Less common and or heavier vehicles.
  • VW Rabbit
  • VW Bug : 2700 lbs.
  • Honda CRX : 2100 lbs.
  • Ford Focus : 2600 lbs.
A Mini Cooper would be great, but those are very expensive and relatively heavy.

Thursday, October 30, 2008

Build vs. Buy

A good question during planning is do go the distance and build it or just buy one from the lot. There are not too many stock EVs and they are mostly Neighborhood EVs with a top speed of 25mph.
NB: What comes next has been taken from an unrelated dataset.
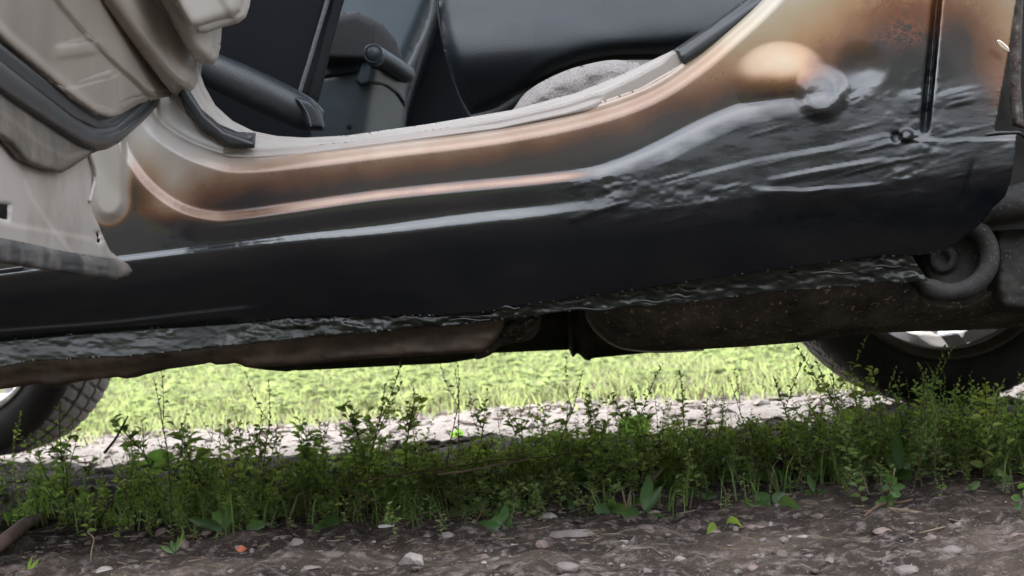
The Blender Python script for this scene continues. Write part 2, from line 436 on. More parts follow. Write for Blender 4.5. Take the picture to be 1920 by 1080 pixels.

Here are some of the options.

Available now:

Soon to be available:

Thursday, October 23, 2008

Tax credits and rebates

The Qualified Electric Vehicle Tax Credit (Form 8834) which expired in 2007 was for 10% of the vehicles cost up to $4K. This was replaced by the Alternative Motor Vehicle Credit (Form 8911) for hybrid and natural gas cars. There are no electric vehicles listed and no apparent place for EV or NG conversion vehicles.,,id=157632,00.html

Wednesday, October 22, 2008

MPG vs. KWH/Mile

Do Electric Vehicles really save energy and/or energy costs?

Let's do some math.
  • ICE: With a 19.8 MPG US fleet average at $3 /gallon for gas, that is 6.6 miles per $ or $.15/mile.
  • EV: At 3 miles/kwh average at $.10 / kwh, that is 30 miles per $ or $.033/mile.

Even with conservative numbers for gasoline and electricity, the cost of driving an EV is 22% of the cost of an ICE.

Additionally, a kwh has 3413 BTU so at 3 miles/kwh that's 1,137 BTU/mile. A gallon of gasoline has 114,100 BTU so that is 5,757 BTU /mile. Again, EV is about 20% of ICE.

EV Conversion, Why?

To begin it is important to ask why. Why do an electric vehicle conversion? Why are electric vehicles important? To what end will an EV conversion bring us?

So, I'll start with some basic stats.
  • 83,607 K barrels/day - World Petroleum Consumption (2005)
  • 20,802 K barrels/day - US Petroleum Consumption (2005)
  • 9,159 K barrels/day - US Finished Motor Gasoline (2005)
  • 13,714 K barrels/day - US Total Petroleum Import (2005)

So, the US consumes about 24% of the worlds petroleum. About 45% of that is for motor gasoline. And about 65% is imported. About 3000 K barrels/day or 23% from Canada and Mexico.